Tips come via fax, e-mail, phone call or an FBI 1-800 number, said Mario Cruz, the center's IT project manager, who said the JRIC combats all crimes, but a separate FBI group embedded in the center called the Threat Squad deals strictly with thwarting terrorism and threats to public safety.



Although the system is cutting-edge, it's not perfect, Cruz said, adding that Memex is working on ways to move and share information more freely and customize it so that analysts will have a virtual office communication system at their desktops.





Making Connections

The JRIC's design is meant to encourage communication, with low cubicles and analysts working side by side.



"We have more than 15 agencies in close proximity sharing information the old-fashioned way," McCarthy said. "It's very important to have the human element because it's where those trust relationships are built."



Each of the more than 200 contributing agencies lends support either through funding or personnel, Cruz said. Agencies involved include the U.S. Coast Guard, sheriffs from the seven participating counties, and municipal law enforcement agencies throughout the Southland area.



Vizzard suggests that while increased communication is necessary between agencies and people, all information is not equal in the intelligence world, and must still be filtered by analysts who subject it to human judgment.



"The problem is not a lack of information, but too much information of questionable quality," he said. "And in that huge amount of information is a jewel. We've been trying to figure out for decades what piece of information it is -- how you find it, how you recognize it and how you should act."



While terrorist red flags exist -- like money laundering and suspicious phone conversations -- there's no foolproof formula to follow, he said. "If you get three to five people in a [terrorist] cell, and they don't do anything with money, and they don't talk on phones," Vizzard said, "finding them can be very difficult."

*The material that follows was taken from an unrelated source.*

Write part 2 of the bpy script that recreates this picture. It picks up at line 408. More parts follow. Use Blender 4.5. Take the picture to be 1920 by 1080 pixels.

The need for fusion centers arises from the large and fragmented U.S. law enforcement bureaucracy, he added. "One reason you need these intelligence centers is you have so many damn agencies."



The LAPD's Fox, who is also the JRIC's co-program manager, said while it's hard to identify success stories in the intelligence business, he regularly uses the JRIC to discredit bogus information. This alone, he said, validates the center's work.



"Every day we tell my boss, 'You are going to hear this threat and it's not credible,' we save money and overtime, and could save millions of dollars in one weekend," Fox said.



Also, Miller said the center heightens the analysts' predictive skills. "This is the answer to too much information," he said.





Future of Intelligence

To date, there are 38 fusion centers nationwide -- including New York City, Reisterstown, Md., and Baton Rouge, La. -- and the Department of Homeland Security (DHS) has invested $380 million in these projects.



Bertelli said California took a leadership role in building centers similar to the JRIC, and is planning others in San Francisco and San Diego.



In addition, a Sacramento center is in the works.



"I've heard it talked about -- how this is a trend-setting movement and something the DHS will be encouraging in other places around the nation as well," Bertelli said.



Miller agrees the centers are here to stay.



"The true value of the JRIC to the seven counties is the ability of the analysts to access the best information they need to know, and disseminate it to the street agencies," he said. "I'm looking to it to be a model for the country."